Rental payment for commercial building — defined as a shopping centre with a collection of independent retail stores, services, and a parking area conceived, constructed and maintained by a management firm as a unit, usually rented by business persons — is thus subjected to withholding tax.

However, the amount withheld is not final tax since the landlord or property owner is allowed to claim it as a credit upon submission of tax return presented in the annual financial accounts.

The commercial property is also subject to value-added-tax (VAT) thus the landlord is expected to charge VAT on invoicing the tenant, who is supposed to have an MRA TIN.
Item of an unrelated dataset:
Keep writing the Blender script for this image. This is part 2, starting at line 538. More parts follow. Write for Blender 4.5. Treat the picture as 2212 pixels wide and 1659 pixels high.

The emphasis is that any income, including that from residential property owners, is supposed to earn tax just like anybody else under employment and it should be taken into consideration by the property owners that their tenants pay tax from their income and so too they are supposed to contribute towards broadening the tax base, whose revenue is meant to provide for better social services such as in health, education and infrastructure.

The MRA will carry out a nationwide exercise in phases to identify property owners and for those who want to register voluntarily to avoid statutory penalties, are encouraged to visit their nearest MRA office or to call toll free number 672 of WhatsApp +265 996 278 690.

MRA also indicated that following the publication of the Value-Added-Tax (Electronic Invoicing System) Regulations, 2025 on January 9, 2026, the tax collector has migrated to the Electronic Tax Invoicing System (EIS) — replacing the Electronic Fiscal Devices (EFDs) for issuing tax invoices.

The electronic invoicing is a system which generates, sends, receives and stores invoices, receipts or tax invoices in digital form, which is integrated with the point of sale (POS).

The reason for implementing the EIS is to improve tax compliance and revenue collection, prevent under-reporting of sales by businesses, reduce VAT evasion and fraud but also ease burden on small businesses since they can use smartphones because there will be no need to buy or replace EFDs.

It is also to improve MRA’s efficiency, accuracy and transparency of operations by getting business sales data in real time which can facilitate quick MRA audits and checks.